>>>>>

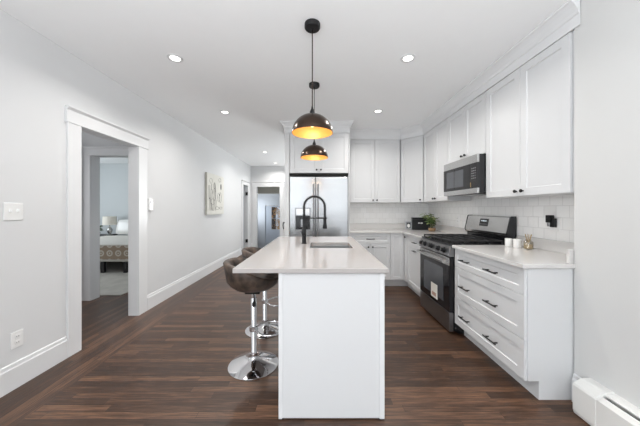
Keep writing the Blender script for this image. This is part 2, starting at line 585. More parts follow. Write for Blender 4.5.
# baseboards (profile: offset from wall, height)
BP = [(0, 0), (0.016, 0), (0.016, 0.152), (0.011, 0.160), (0.009, 0.182), (0, 0.188)]
def baseboard(name, path, prof=BP):
    g = G(); g.sweep(path, prof)
    return g.obj(name, m_trim, kind='structure')
baseboard('baseboard_left', [(XL, 2.192), (XL, YREAR)])
baseboard('baseboard_left_hall', [(XL, 7.15), (XL, 3.215)])
baseboard('baseboard_right', [(XN, 1.602), (XN, YN - .002)], [(0, 0), (0.02, 0), (0.02, 0.15), (0.012, 0.16), (0.010, 0.182), (0, 0.188)])
baseboard('baseboard_end', [(-2.10, YE), (-2.178, YE)])

# casing of the opening in the left wall
def casing_y(name, x, y0, y1, ztop, w, wf, head, out=0.019, cap=True):
    g = G(); g.box(x, x + out, y0 - w, y0, 0, ztop); g.obj(name, m_trim, kind='structure', bevel=.002)
    g = G(); g.box(x, x + out, y1, y1 + wf, 0, ztop); g.obj(name, m_trim, kind='structure', bevel=.002)
    g = G(); g.prism([(x, ztop), (x + out + .006, ztop), (x + out + .006, ztop + .012), (x + out, ztop + .014), (x + out, ztop + head - .03), (x + out + .02, ztop + head - .012), (x + out + .02, ztop + head), (x, ztop + head)],
                     y0 - w - .012, y1 + wf + .02, axis='y')
    g.obj(name, m_trim, kind='structure')
casing_y('trim_1', XL, 2.318, 3.058, 2.035, 0.124, 0.15, 0.14)
g = G(); g.box(XLI - .004, XL + .002, 3.058, 3.076, 0, 2.035); g.box(XLI - .004, XL + .002, 2.318, 2.336, 0, 2.035); g.box(XLI - .004, XL + .002, 2.336, 3.058, 2.034, 2.052)
g.obj('trim_2', m_trim, kind='structure')
casing_y('trim_3', XL, 7.3, 7.8, 1.985, 0.12, 0.12, 0.12)
g = G(); g.box(XLI - .004, XL + .002, 7.785, 7.80, 0, 1.985); g.obj('trim_4', m_trim, kind='structure')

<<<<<

PROBLEM DETAILS: From the listing, extract all text exactly as given and drop any picture.

ANSWER TO THIS EXERCISE:
Keep writing the Blender script for this image. This is part 2, starting at line 585. More parts follow. Write for Blender 4.5.
# baseboards (profile: offset from wall, height)
BP = [(0, 0), (0.016, 0), (0.016, 0.152), (0.011, 0.160), (0.009, 0.182), (0, 0.188)]
def baseboard(name, path, prof=BP):
    g = G(); g.sweep(path, prof)
    return g.obj(name, m_trim, kind='structure')
baseboard('baseboard_left', [(XL, 2.192), (XL, YREAR)])
baseboard('baseboard_left_hall', [(XL, 7.15), (XL, 3.215)])
baseboard('baseboard_right', [(XN, 1.602), (XN, YN - .002)], [(0, 0), (0.02, 0), (0.02, 0.15), (0.012, 0.16), (0.010, 0.182), (0, 0.188)])
baseboard('baseboard_end', [(-2.10, YE), (-2.178, YE)])

# casing of the opening in the left wall
def casing_y(name, x, y0, y1, ztop, w, wf, head, out=0.019, cap=True):
    g = G(); g.box(x, x + out, y0 - w, y0, 0, ztop); g.obj(name, m_trim, kind='structure', bevel=.002)
    g = G(); g.box(x, x + out, y1, y1 + wf, 0, ztop); g.obj(name, m_trim, kind='structure', bevel=.002)
    g = G(); g.prism([(x, ztop), (x + out + .006, ztop), (x + out + .006, ztop + .012), (x + out, ztop + .014), (x + out, ztop + head - .03), (x + out + .02, ztop + head - .012), (x + out + .02, ztop + head), (x, ztop + head)],
                     y0 - w - .012, y1 + wf + .02, axis='y')
    g.obj(name, m_trim, kind='structure')
casing_y('trim_1', XL, 2.318, 3.058, 2.035, 0.124, 0.15, 0.14)
g = G(); g.box(XLI - .004, XL + .002, 3.058, 3.076, 0, 2.035); g.box(XLI - .004, XL + .002, 2.318, 2.336, 0, 2.035); g.box(XLI - .004, XL + .002, 2.336, 3.058, 2.034, 2.052)
g.obj('trim_2', m_trim, kind='structure')
casing_y('trim_3', XL, 7.3, 7.8, 1.985, 0.12, 0.12, 0.12)
g = G(); g.box(XLI - .004, XL + .002, 7.785, 7.80, 0, 1.985); g.obj('trim_4', m_trim, kind='structure')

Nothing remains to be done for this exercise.